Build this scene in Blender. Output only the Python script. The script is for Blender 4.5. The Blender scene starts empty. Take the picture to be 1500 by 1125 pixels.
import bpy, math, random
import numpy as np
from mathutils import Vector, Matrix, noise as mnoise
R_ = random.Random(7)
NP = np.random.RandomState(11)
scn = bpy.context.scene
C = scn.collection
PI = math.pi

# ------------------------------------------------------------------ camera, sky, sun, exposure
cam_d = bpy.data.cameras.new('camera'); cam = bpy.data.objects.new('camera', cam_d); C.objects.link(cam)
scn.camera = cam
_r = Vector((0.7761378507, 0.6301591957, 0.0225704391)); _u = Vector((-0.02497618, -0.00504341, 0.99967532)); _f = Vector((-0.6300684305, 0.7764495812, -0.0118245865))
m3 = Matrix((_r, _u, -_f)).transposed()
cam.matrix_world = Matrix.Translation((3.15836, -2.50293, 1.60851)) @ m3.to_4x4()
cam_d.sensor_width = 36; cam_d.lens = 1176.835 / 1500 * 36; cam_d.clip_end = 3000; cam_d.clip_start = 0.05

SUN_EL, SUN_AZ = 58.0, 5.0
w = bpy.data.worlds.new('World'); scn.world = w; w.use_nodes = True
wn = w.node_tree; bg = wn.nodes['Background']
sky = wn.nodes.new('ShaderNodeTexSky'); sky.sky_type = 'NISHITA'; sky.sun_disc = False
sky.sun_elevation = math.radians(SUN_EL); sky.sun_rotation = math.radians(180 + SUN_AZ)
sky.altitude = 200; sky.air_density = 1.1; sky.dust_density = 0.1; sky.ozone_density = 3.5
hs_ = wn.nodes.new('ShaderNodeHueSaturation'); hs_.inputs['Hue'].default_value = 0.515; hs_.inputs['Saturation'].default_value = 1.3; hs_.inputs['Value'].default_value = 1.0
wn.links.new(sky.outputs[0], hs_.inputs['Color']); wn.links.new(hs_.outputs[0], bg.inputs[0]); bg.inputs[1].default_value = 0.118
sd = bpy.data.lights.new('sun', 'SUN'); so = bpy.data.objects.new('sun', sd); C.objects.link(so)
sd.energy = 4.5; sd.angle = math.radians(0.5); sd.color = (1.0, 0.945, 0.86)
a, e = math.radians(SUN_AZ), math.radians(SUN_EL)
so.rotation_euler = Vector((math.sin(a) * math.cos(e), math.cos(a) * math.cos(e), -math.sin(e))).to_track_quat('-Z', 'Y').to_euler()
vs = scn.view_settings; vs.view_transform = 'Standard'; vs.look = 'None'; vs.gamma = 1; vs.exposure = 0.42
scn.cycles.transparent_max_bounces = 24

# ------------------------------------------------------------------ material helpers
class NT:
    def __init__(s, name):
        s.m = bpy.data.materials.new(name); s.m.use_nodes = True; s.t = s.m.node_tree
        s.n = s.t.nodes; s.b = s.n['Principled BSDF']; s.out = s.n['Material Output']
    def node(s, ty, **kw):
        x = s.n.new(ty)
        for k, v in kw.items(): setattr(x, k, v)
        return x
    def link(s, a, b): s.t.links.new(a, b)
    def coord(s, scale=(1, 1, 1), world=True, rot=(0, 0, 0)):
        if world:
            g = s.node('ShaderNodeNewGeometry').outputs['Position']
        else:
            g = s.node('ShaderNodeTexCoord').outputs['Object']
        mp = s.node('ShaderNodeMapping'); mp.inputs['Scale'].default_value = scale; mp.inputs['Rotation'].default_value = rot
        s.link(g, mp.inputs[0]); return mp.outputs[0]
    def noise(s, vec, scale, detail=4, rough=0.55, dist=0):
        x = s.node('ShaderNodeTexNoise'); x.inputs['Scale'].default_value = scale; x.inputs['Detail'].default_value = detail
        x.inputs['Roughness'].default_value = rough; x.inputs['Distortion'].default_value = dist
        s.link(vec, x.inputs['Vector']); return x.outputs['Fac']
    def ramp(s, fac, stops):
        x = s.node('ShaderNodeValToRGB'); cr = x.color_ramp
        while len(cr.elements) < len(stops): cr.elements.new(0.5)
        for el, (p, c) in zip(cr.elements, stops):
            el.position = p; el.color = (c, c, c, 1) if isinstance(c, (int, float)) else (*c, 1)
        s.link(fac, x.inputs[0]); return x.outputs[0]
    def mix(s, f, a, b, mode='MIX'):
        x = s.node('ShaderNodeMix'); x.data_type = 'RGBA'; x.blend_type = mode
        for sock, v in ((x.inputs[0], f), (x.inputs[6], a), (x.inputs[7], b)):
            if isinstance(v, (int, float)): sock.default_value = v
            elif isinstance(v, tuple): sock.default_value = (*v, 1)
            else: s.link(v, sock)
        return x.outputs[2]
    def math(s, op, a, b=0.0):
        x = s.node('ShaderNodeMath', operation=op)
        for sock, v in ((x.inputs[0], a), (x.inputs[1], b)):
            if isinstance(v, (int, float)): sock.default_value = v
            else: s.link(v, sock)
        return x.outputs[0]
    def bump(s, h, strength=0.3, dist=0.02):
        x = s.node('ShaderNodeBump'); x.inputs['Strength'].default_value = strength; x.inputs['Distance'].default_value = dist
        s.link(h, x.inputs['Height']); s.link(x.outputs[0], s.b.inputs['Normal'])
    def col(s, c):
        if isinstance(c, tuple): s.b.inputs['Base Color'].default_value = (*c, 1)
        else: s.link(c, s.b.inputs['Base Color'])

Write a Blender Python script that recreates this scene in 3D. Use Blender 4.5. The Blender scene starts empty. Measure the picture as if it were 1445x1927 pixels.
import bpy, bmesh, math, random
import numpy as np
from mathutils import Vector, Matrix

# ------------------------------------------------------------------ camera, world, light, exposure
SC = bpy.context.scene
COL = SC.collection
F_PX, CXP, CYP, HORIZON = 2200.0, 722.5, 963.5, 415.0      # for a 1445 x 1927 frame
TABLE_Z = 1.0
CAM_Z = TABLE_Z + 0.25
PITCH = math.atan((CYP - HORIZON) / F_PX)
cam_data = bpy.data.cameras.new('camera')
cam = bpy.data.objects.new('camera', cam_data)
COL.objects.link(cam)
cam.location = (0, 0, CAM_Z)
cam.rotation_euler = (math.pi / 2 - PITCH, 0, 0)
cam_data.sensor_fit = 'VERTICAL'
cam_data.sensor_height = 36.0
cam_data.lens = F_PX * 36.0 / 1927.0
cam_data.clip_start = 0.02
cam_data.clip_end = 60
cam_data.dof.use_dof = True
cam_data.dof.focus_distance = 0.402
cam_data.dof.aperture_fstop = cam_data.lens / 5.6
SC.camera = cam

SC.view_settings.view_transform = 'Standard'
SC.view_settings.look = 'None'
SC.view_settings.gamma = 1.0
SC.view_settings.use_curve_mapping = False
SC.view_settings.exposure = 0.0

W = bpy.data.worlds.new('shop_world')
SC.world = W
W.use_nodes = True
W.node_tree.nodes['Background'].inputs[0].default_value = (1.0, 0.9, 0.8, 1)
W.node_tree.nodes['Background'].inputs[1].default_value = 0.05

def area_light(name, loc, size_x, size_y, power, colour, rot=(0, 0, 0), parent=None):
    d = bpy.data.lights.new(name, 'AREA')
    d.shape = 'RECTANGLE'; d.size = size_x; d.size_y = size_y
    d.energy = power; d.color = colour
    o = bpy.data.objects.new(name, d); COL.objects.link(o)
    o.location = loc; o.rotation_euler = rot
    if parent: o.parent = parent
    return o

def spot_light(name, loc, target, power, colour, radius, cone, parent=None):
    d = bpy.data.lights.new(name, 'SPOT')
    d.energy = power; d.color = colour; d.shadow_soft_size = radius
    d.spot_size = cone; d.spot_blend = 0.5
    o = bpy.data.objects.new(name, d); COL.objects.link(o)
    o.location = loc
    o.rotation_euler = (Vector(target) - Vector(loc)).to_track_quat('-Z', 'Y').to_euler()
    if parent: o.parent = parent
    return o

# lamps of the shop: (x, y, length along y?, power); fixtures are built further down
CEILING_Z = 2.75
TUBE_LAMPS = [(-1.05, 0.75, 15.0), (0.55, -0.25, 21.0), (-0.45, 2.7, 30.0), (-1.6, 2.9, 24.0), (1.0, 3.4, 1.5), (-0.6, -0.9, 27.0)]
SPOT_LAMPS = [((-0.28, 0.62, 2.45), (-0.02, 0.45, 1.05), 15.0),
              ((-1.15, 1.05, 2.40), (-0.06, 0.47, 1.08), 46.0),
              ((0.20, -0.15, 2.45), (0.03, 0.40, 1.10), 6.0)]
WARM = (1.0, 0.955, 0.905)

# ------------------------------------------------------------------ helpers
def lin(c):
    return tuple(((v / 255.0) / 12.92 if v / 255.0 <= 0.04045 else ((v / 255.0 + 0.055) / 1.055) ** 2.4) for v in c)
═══
**Directions for this task**
Write out, unaltered, the lines from the opening of the listing through the line that includes "PI = math.pi".

**Solution to this problem**
Build this scene in Blender. Output only the Python script. The script is for Blender 4.5. The Blender scene starts empty. Take the picture to be 1500 by 1125 pixels.
import bpy, math, random
import numpy as np
from mathutils import Vector, Matrix, noise as mnoise
R_ = random.Random(7)
NP = np.random.RandomState(11)
scn = bpy.context.scene
C = scn.collection
PI = math.pi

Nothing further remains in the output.